BT has disclosed a further £3bn cost-cutting drive as the telecoms group signalled it had now passed peak investment in the rollout of its UK full-fibre broadband network and raised its dividend.
Allison Kirkby, who took over as chief executive this year, said the company had reached an “inflection point” in its strategy, as she faces pressure to revive the flagging group.
A number of short sellers took positions in the group after its shares plummeted by 45% over the past five years from 208p in May 2019 to as low as 105p this year.
Announcing its full-year results, BT said it would target a further £3bn gross annualised cost savings by the end of 2029 after hitting its existing cost savings target early. The group had already announced cuts of up to 42% of the company’s 130,000-strong workforce by the end of the decade.
Kirkby said that despite the cost-cutting plan, there was “no change” to the company’s current jobs reduction target. Last May BT said it would reduce its workforce by as much as 55,000 by 2030, from 130,000 at the time to 75,000-90,000. The cuts are expected to include about 10,000 jobs replaced by artificial intelligence.
BT indicated improved cashflow going forward following peak capital expenditure for its fibre network rollout and raised its dividend for the year to March 2024 by 4% to 8p a share.
Pre-tax profits fell by 31% to £1.1bn for the year from £1.7bn in the previous year after BT took an large impairment charge. Shares were up 10% on Thursday at 125p, making it the top FTSE riser on the day.
BT is facing tough competition from scores of rival alternative network providers, or “alt nets”, as it rolls out next-generation 5G mobile and full-fibre broadband through its Openreach subsidiary across the UK. The company has set itself a £15bn plan to roll out high-speed broadband to 25m homes by 2026 and said it has now laid fibre to more than 14m premises, with a further 6m where initial build is under way and is on track to reach 25m by December 2026.
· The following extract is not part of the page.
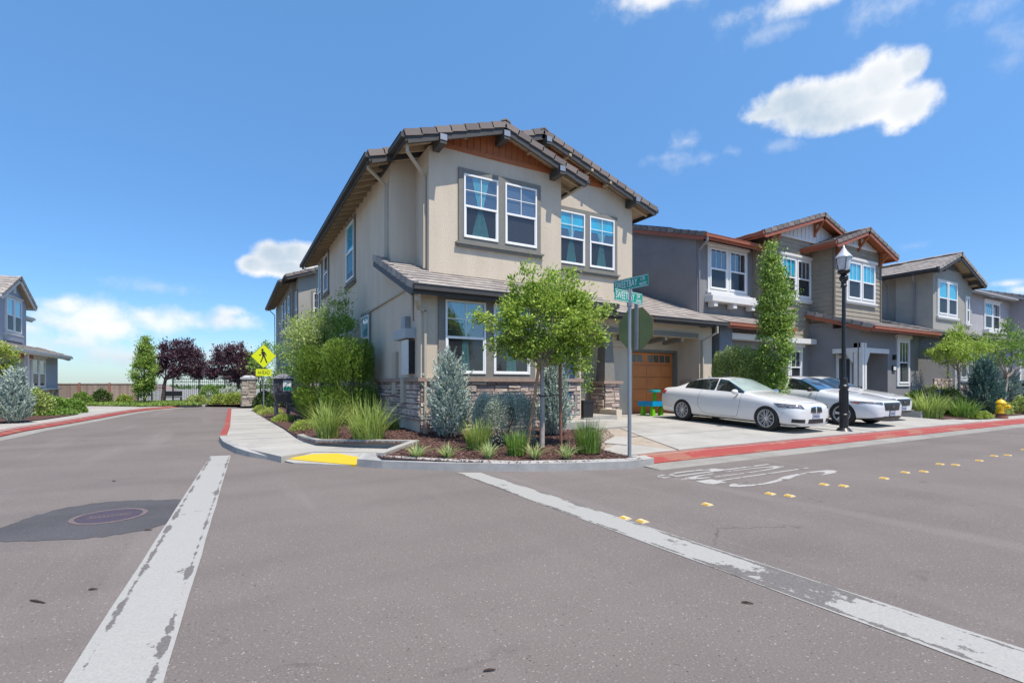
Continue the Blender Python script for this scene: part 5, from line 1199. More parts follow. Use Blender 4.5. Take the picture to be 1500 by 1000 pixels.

However, the company said it continued to lose Openreach broadband customers with line losses of 491,000 in the year, a 2% decline in the broadband base due to weaker than expected growth.
BT has a 74% share of broadband lines in the UK and had expected to lose customers each year but had also expected to pick up business from new homes being built. “Last year housebuilding was minimal and broadband saw a slight decline because of the consumer squeeze,” Kirkby said.
Its business division, which serves small businesses and public-sector clients, continued to struggle with a 2 % fall in revenue.
Matt Britzman, equity analyst at Hargreaves Lansdown, said: “BT is growing … slowly. Credit where it’s due, there are clear signs of progress here. Costs associated with the fibre buildout look to be at their peak, and that’s vitally important as telecom giants continue to be punished for investing heavily in the future. Once that spending comes down, free cashflow should jump higher, and markets can reassess how to price these businesses.”
However, he said the business division “continues to be the problem child” and noted that BT had to write down the value of the asset to the tune of nearly £500m.